Volviendo a la sensatez, tengamos presente, con Karl Marx, que, si bien la religión ha sido en demasiadas ocasiones el opio del pueblo, también ha sido y es, en boca del pensador de Tréveris, “el corazón de un mundo sin corazón”, dada la impiedad de las condiciones de vida impuestas a tantos seres humanos por tan opocos. El libre albedrío otorga a cada ser humano, si dispone de unas mínimas garantías de existencia, la capacidad de optar por la modalidad de su propio pensamiento y de configurar su intimidad como él disponga. No faltaba más.

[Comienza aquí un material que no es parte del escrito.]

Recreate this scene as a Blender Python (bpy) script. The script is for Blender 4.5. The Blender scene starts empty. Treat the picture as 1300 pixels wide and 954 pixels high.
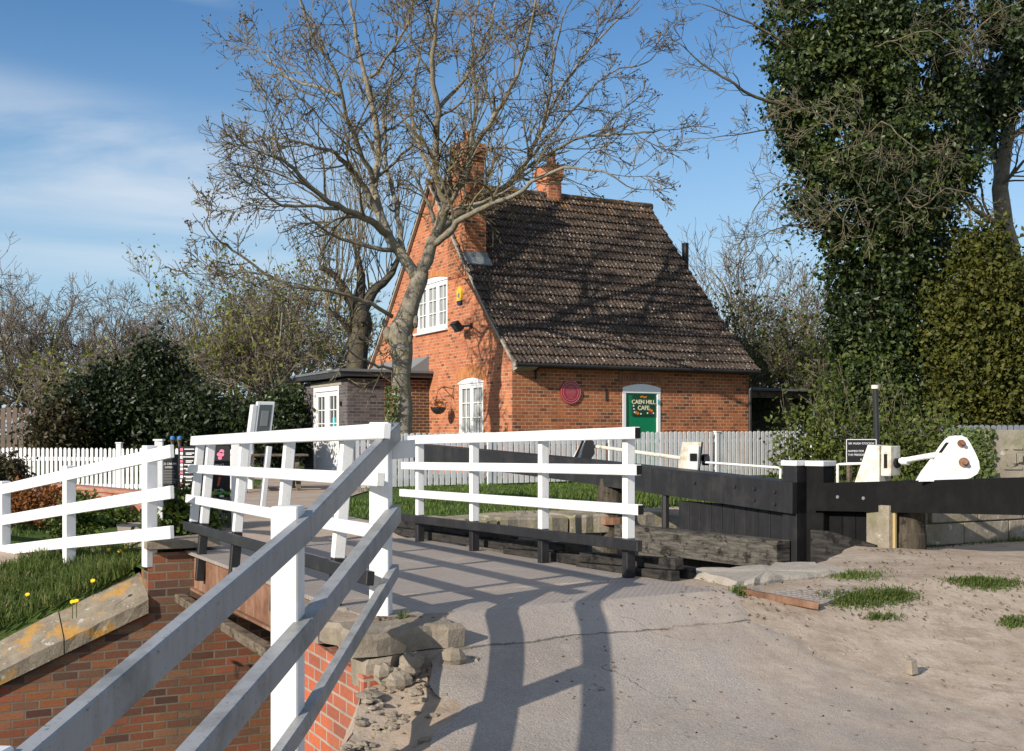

Pero, permanezcamos atentos a las deformaciones polarizantes, a los fundamentalismos y esencialismos, que preludian siempre la confrontación y la guerra. Ojo al fundamentalismo de algunos evangelistas estadounidenses y brasileños, sobre los cuales pivotan algunos líderes mundiales, tan conocidos como tóxicos por el supremacismo clasista, tan inhumano, que destilan contra inmigrantes y sureños en general: son ellos los que han convertido el neoliberalismo y el neoconservadurismo en la guadaña más afilada de nuestro tiempo, pretendiendo aniquilar socialmente a todo aquel ser humano desprovisto de poder y degradando hasta la hez la positividad de algunos principios del liberalismo y del pensamiento conservador que fundamentaron, junto con otras construcciones ideológicas distintas, algunos sistemas democráticos. Por consiguiente, demos a la religión el espacio que en el mundo del sentimiento humano merece, pero poniendo atención en evitar que desborde su marco de actuación e irrumpa en la esfera del Derecho Natural, cuya naturaleza es, precisamente, bien distinta. Gestiónese pues la espiritualidad como se deba, pero sin asfixiarla.